-- Begin Given material --

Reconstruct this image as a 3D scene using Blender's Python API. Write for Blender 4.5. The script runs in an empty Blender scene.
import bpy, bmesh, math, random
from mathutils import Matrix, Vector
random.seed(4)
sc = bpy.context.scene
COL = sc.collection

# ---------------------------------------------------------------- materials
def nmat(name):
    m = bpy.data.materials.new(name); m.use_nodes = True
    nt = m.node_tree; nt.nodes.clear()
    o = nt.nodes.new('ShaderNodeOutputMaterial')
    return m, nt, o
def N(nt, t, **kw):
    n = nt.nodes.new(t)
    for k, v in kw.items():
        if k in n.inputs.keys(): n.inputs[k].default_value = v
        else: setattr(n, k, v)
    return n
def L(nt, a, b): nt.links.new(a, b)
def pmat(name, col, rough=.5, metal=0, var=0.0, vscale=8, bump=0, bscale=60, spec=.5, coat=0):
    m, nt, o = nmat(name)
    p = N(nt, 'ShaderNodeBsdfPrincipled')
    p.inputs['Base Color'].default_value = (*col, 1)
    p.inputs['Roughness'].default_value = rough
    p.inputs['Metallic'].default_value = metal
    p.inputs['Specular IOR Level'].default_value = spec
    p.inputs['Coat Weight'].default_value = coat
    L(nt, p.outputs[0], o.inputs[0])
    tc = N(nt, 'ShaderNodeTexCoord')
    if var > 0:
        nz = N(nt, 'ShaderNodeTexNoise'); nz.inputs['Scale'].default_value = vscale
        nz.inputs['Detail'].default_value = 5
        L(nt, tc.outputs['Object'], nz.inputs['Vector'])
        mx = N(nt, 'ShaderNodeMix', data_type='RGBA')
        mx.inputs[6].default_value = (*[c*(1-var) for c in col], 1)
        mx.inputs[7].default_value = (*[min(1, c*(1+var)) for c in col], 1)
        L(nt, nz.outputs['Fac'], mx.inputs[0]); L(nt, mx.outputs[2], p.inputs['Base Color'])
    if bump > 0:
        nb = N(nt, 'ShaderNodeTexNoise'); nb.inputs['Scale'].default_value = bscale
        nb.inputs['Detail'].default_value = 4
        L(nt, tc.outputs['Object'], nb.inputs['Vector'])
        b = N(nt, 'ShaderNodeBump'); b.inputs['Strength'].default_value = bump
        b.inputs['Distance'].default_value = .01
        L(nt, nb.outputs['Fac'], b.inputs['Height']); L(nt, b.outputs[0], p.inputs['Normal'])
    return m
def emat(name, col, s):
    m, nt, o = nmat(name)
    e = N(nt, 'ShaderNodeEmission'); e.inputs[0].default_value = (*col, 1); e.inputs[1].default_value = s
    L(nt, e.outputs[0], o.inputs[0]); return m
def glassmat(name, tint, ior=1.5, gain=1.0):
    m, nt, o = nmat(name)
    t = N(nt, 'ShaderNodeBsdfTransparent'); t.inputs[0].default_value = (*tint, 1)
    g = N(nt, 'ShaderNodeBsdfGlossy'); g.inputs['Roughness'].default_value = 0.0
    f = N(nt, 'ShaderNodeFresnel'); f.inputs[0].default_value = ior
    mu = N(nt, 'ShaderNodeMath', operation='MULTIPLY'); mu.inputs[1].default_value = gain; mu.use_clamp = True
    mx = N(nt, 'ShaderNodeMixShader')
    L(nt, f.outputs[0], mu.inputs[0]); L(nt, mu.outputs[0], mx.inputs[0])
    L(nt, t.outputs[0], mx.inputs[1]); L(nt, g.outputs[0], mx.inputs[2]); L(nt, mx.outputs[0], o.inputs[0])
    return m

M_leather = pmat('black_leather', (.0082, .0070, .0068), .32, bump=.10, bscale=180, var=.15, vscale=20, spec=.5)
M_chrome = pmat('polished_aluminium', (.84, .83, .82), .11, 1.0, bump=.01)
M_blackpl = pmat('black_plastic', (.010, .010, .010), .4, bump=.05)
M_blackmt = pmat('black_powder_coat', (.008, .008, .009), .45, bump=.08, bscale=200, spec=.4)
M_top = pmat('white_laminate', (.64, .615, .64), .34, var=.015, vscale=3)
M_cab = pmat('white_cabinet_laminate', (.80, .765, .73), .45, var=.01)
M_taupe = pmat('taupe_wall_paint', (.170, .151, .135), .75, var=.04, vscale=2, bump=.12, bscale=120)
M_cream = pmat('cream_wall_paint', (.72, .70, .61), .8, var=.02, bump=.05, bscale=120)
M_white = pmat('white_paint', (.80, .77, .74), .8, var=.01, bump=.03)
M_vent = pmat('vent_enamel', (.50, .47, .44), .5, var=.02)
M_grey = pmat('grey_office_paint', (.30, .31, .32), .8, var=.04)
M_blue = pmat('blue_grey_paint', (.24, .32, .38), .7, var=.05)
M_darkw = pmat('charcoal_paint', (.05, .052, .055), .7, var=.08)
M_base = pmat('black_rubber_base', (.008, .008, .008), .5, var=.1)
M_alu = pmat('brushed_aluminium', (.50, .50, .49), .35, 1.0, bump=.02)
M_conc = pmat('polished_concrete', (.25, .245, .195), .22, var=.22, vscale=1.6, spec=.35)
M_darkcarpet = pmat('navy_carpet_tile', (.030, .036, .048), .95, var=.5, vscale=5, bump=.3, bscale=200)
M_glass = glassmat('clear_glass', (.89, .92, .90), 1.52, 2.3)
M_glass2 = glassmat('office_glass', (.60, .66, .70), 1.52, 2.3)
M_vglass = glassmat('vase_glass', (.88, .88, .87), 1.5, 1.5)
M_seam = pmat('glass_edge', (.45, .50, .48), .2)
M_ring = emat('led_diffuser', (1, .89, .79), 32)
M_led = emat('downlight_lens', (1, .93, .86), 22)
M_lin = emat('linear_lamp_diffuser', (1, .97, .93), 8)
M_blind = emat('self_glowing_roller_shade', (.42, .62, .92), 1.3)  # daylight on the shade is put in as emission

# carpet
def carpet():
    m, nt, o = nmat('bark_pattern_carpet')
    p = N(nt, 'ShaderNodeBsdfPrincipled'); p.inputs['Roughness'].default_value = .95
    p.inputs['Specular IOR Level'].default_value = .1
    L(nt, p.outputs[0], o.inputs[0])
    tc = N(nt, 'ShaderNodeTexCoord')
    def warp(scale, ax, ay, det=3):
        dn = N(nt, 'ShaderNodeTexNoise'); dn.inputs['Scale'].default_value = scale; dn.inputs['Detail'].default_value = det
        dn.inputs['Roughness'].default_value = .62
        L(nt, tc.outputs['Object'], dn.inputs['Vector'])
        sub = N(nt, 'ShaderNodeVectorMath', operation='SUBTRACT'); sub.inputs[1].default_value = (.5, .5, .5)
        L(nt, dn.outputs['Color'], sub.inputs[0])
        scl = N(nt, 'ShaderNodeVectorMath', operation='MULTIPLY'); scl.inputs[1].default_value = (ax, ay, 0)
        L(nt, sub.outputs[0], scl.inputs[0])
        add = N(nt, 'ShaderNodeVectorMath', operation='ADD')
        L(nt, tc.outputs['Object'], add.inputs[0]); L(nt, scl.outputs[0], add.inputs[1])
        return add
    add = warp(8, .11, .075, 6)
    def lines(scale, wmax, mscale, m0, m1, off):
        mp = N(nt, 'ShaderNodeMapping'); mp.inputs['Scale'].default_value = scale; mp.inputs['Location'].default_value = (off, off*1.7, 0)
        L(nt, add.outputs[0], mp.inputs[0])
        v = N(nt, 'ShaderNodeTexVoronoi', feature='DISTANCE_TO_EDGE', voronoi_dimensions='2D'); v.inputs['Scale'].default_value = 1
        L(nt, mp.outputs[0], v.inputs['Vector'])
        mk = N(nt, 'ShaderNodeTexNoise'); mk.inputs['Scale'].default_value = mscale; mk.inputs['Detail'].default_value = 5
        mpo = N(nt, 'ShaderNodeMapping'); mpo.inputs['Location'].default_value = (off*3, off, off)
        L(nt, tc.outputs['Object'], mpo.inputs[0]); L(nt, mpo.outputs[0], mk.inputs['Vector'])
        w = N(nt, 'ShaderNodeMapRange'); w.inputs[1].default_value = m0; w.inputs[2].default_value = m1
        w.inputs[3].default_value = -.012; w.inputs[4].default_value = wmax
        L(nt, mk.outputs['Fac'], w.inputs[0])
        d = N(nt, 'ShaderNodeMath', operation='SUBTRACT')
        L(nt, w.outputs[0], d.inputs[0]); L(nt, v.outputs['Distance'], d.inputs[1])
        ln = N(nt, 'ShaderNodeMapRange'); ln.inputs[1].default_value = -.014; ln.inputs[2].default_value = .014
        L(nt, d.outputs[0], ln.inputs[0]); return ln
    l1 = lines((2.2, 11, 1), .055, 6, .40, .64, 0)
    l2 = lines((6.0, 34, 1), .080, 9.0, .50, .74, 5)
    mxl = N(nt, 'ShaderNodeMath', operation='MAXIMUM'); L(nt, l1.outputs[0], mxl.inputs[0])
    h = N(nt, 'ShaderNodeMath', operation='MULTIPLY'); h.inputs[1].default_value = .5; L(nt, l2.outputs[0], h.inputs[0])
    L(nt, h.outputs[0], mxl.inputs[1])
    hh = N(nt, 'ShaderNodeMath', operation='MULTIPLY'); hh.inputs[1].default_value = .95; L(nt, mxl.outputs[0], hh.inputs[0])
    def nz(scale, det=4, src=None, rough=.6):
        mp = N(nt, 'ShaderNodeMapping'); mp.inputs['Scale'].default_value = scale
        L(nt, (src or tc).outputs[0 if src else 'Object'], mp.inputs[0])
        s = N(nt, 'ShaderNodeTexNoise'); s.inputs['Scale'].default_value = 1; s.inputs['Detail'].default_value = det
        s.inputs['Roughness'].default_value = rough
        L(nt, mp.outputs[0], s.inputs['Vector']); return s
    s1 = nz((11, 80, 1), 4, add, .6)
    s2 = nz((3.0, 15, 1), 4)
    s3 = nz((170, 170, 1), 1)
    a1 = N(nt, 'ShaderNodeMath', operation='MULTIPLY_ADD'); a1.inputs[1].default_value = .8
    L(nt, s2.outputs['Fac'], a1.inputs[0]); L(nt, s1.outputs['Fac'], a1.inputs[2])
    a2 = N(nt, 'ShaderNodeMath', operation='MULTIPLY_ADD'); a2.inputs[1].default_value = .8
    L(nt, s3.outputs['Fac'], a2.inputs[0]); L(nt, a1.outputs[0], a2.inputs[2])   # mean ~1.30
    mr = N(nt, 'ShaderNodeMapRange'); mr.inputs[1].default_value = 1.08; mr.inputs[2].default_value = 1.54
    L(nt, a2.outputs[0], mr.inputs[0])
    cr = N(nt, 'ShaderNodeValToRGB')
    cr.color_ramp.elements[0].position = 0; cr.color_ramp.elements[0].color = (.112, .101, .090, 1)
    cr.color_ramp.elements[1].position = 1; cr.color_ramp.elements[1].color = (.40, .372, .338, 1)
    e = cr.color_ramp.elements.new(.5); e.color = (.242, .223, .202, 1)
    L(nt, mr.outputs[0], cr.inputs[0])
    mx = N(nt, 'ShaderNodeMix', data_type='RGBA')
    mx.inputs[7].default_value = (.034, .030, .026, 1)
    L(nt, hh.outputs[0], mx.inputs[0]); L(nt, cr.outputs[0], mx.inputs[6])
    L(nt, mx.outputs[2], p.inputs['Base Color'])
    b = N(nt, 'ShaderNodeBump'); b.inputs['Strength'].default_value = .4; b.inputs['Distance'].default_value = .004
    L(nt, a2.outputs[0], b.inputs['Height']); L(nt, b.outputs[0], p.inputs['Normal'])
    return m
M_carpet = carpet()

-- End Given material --

Challenge. Please reproduce exactly the lines above, beginning with the first and ending with the line that contains "COL = sc.collection", and include nothing outside that range.

The result.
Reconstruct this image as a 3D scene using Blender's Python API. Write for Blender 4.5. The script runs in an empty Blender scene.
import bpy, bmesh, math, random
from mathutils import Matrix, Vector
random.seed(4)
sc = bpy.context.scene
COL = sc.collection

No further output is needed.